The African En­ergy Chamber is advocating home grown solutions to deal with energy in­frastructure gap among African countries, which is estimated to be $20 billion annually.

According to the chamber, Ghana and other oil producing nations on the continent need­ed to invest heavily into the sector to avoid an energy curse.

Executive Chairman of African Energy Chamber, NJ Ayuk, spoke to Journalists after hosting the investor briefing for stakeholders in Accra.

The Accra Investor Briefing by the African Energy Chamber and the Ministry of Energy and Green Transition offers global investors exclusive insights into Ghana’s fiscal and regulatory de­velopments since oil discovery.

Although Africa is progress­ing in development in the sector, the chamber believes more work need to be done to attract inves­tors into the sector.

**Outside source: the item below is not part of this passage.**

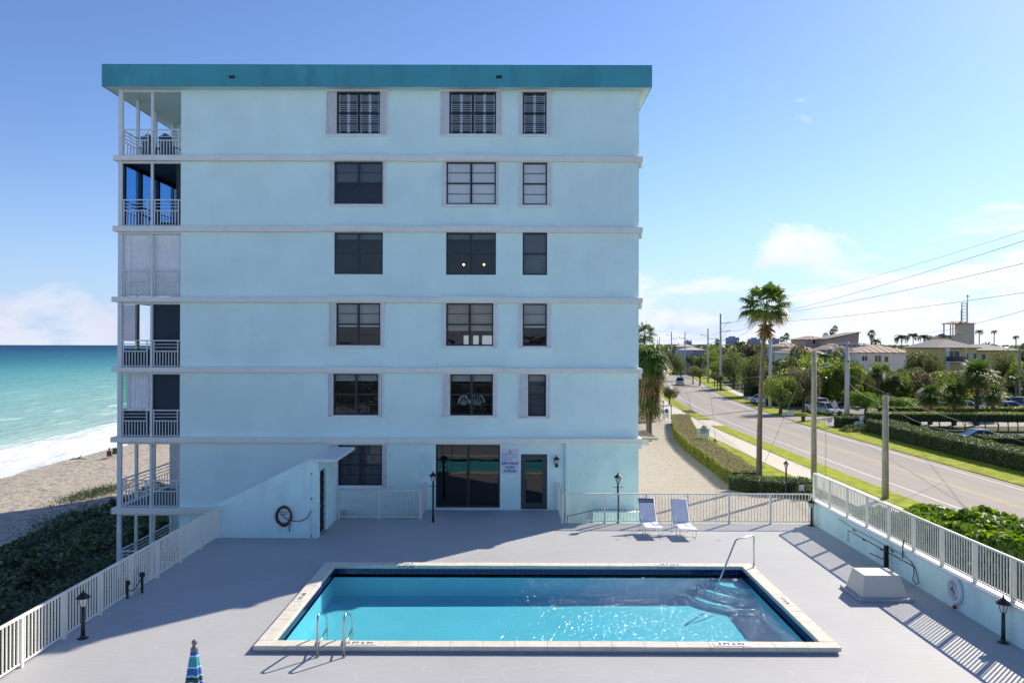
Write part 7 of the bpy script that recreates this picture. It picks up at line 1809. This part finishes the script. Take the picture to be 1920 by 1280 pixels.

The Executive Chairman highlighted the need for huge investments in infrastructure.

“This is not just Ghana alone but the whole of Africa needs to find the solution to fix its infra­structure in energy sector, coun­tries must find the fix on how to deliver affordable energy to their citizens without always relying in any complex facility,” he said.

“That infrastructure deficit needs to be closed. It requires about 15 to 20 billion dollars in investment every year, and that is a lot of money we need. But you know, whenever you close that gap then it’s easy to bring gas to people every day. So we need to create pipelines and close that infrastructure deficit,” he added.

As part of the initiatives to transform the sector, Bulk Oil Storage and Transportation, BOST has hinted of plans to begin construction of some stor­age facilities for the downstream sector.

Technical advisor at BOST, Nana Anamoa Sakyi, expressed the hope that the construction would begin soon on some stor­age tank facilities and the expan­sion of pipelines by BOST.

The event provided a first-hand look at Ghana’s energy roadmap, positioning the country as West Africa’s premier energy hub and unlocking multi-mil­lion-dollar investment opportu­nities.